= SUPPLIED DATA =

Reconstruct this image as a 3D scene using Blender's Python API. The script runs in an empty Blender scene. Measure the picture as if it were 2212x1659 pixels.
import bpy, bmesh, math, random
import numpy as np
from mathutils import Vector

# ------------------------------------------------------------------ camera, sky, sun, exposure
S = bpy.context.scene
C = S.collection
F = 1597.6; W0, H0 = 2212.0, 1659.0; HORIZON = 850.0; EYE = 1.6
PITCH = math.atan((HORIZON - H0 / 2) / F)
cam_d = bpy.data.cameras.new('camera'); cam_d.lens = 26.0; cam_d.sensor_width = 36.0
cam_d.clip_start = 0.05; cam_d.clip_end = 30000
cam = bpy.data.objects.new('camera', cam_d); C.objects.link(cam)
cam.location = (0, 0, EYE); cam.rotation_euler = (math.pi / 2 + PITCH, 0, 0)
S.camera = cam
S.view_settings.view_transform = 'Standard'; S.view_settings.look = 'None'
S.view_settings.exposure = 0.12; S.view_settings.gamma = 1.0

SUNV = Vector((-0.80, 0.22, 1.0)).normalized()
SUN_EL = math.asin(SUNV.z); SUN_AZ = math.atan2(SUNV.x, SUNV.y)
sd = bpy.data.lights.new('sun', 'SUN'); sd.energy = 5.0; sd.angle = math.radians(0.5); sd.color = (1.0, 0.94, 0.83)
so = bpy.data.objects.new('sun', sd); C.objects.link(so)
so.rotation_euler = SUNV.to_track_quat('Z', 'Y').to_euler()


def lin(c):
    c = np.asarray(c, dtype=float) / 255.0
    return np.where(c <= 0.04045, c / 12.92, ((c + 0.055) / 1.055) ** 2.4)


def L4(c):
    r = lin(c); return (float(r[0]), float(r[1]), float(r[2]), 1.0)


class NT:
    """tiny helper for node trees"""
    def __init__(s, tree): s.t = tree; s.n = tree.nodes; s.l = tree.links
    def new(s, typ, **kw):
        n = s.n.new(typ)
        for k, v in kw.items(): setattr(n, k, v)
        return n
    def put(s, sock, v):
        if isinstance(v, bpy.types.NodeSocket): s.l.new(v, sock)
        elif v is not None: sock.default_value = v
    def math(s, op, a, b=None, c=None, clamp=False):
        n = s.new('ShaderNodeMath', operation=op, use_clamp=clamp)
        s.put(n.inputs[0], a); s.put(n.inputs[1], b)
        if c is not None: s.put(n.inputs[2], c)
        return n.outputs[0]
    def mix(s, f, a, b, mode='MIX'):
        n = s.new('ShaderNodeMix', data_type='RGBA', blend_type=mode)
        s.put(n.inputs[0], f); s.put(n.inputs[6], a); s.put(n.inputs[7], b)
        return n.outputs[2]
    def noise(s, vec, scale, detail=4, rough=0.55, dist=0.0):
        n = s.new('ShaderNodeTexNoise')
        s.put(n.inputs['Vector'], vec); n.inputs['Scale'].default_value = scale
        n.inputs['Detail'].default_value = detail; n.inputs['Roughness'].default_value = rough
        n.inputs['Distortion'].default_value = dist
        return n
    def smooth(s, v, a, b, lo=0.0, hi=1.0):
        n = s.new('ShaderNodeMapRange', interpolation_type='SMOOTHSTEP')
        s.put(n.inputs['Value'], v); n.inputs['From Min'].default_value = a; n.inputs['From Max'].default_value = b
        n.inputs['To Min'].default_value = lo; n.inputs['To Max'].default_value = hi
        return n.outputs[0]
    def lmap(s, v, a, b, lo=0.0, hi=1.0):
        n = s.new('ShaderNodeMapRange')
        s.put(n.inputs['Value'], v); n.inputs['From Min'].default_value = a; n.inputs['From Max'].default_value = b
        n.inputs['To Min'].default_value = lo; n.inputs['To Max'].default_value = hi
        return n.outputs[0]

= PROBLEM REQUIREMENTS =
Which lines contain "scene"? Copy each of them out.

= ANSWER =
Reconstruct this image as a 3D scene using Blender's Python API. The script runs in an empty Blender scene. Measure the picture as if it were 2212x1659 pixels.
S = bpy.context.scene